Ovid was born in
Sulmo (modern Sulmona), which lies in a valley within the
Apennines, east of Rome. He was born into an
equestrian ranked family and was educated in Rome. His father wished him to study
rhetoric with the ultimate goal of practicing law. As stated by
Pliny the Elder, Ovid leaned toward the emotional side of rhetoric as opposed to the argumentative. After the death of his father, Ovid renounced law and began his travels. He traveled to
Athens, Asia Minor and
Sicily. He also held some minor public posts, but quickly gave them up to pursue his poetry. He was part of the circle centered around the patron
Messalla. He was married three times and, from one marriage, had a daughter.
In 16 BC, the
Amores were published. Book 1 of this collection of love elegy contains 15 poems, which look at the different areas of love poetry. Much of the
Amores is tongue-in-cheek, and while Ovid initially appears to adhere to the standard content of his elegiac predecessors — the
exclusus amator (left-out lover), he actually portrays himself as more than capable at love, and not particularly emotionally struck by it (unlike, for example,
Propertius, who in his poems portrays himself as crushed under love's foot). He writes about adultery, which had been made illegal in
Augustus's marriage reforms of 18 BC.
Ovid's next poem, the
Ars Amatoria, or the
Art of Love, was a parody of didactic poetry and wittily focused on the arts of seduction and intrigue. This work is suspected to be the
carmen, or song, that was one of the causes of Ovid's banishment.
By AD 8, Ovid had completed his most famous work called the
Metamorphoses, an epic poem drawing on Greek mythology. The poem's subject, as the author indicates at the outset, is "forms changed into new bodies". From the emergence of the cosmos from formless mass into the organized material world to the deification of Julius Caesar many chapters later, the poem weaves tales of transformation. The stories are woven one after the other by the telling of humans transformed into new bodies — trees, rocks, animals, flowers, constellations and so forth. Many famous myths are recounted such as Apollo and Daphne, Orpheus and Eurydice and Pygmalion. For literary scholars today the book is very valuable, as it offers an explanation to many alluded myths in other works. It is also a valuable source for those attempting to piece together Roman religion, as many of the characters in the book are Olympian gods or their offspring.
Augustus banished Ovid in AD 8 to
Tomis on the
Black Sea for reasons that remain mysterious, though it is largely speculated that something in the
Art of Love offended him. Ovid himself wrote that it was because of
carmen et error — "a poem and a mistake" (
Tr. 2.207). The error Ovid made is believed to have been political in nature — possibly he had knowledge of a plot against Augustus, or stumbled into some sensitive state secret.

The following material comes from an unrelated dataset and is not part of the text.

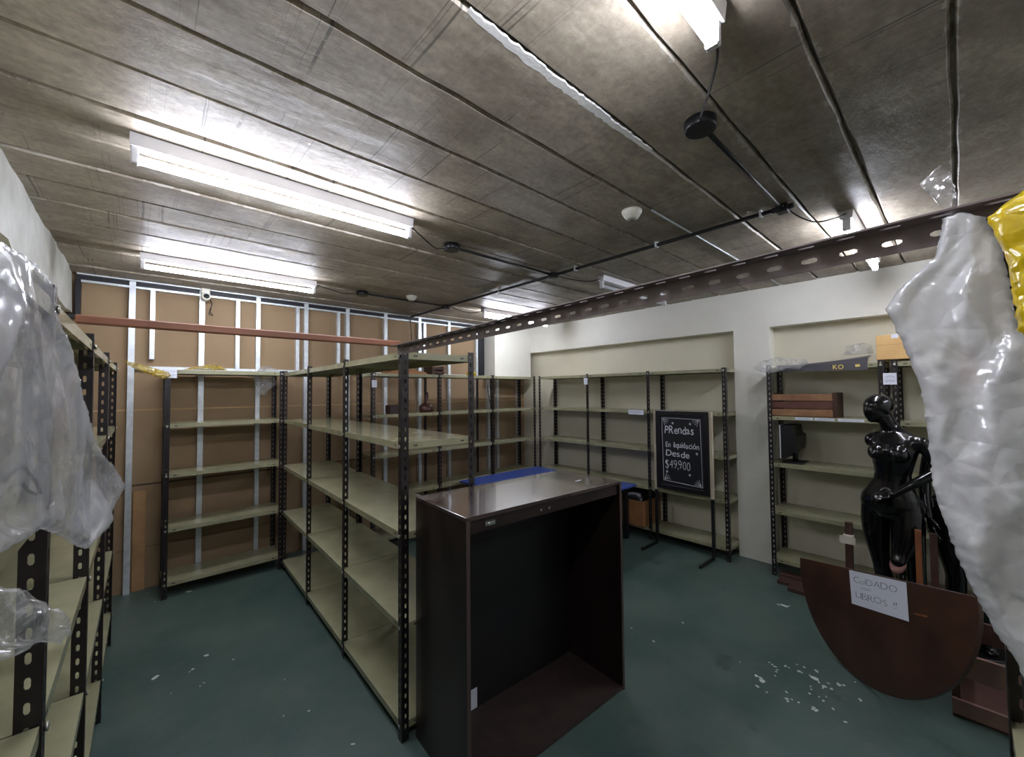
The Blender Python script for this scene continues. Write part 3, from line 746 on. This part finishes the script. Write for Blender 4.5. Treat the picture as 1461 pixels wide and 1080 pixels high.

As
Julia the Younger (the granddaughter of Augustus) and Ovid were exiled in the same year, some suspect that he was somehow involved in her affair with
Decimus Silanus. Still, Ovid only moved on the perimeter of Julia's circle, suggesting that reports that he seduced Julia or facilitated her affairs is likely romantic hearsay. The Julian Marriage Laws of 18 BC were still fresh in the minds of Romans; these laws promoted monogamous, marital sexual relations in Rome to increase the population, but Ovid's works concerned adultery, which was punishable by severe penalties, including banishment.
It was during this period of exile — more properly known as a relegation — that Ovid wrote two more collections of poems, called
Tristia and
Epistulae ex Ponto, which illustrate his sadness and desolation. Being far away from Rome, Ovid had no chance to research in libraries and thus was forced to abandon his work
Fasti. Even though he was friendly with the natives of Tomis and even wrote poems in their language, he still pined for Rome and his beloved third wife. Many of the poems are addressed to her, but also to
Augustus, whom he calls
Caesar and sometimes God, to himself, and even sometimes to the poems themselves, which expresses his heart-felt solitude. The famous first two lines of the
Tristia demonstrate the poet's misery from the start:
:
Parve – nec invideo – sine me, liber, ibis in urbem:
::
ei mihi, quod domino non licet ire tuo!
:
Little book – and I won't hinder you – go on to the city without me:
::
Alas for me, because your master is not allowed to go!
Ovid died at Tomis after nearly ten years of banishment. He is commemorated today by a statue in the Romanian city of
Constanţa (modern name of Tomis) and the 1930 renaming of the nearby town of
Ovidiu, alleged location of his tomb. The Latin text on the statue says (
Tr. 3.3.73-76):
:
Hic ego qui iaceo tenerorum lusor amorum
::
Ingenio perii, Naso poeta, meo.
:
At tibi qui transis, ne sit grave, quisquis amasti,
::
Dicere: Nasonis molliter ossa cubent.
:
Here I lie, who played with tender loves,
::
Naso the poet, killed by my own talent.
:
O passerby, if you've ever been in love, let it not be too much for you
::
to say: May the bones of Naso lie gently.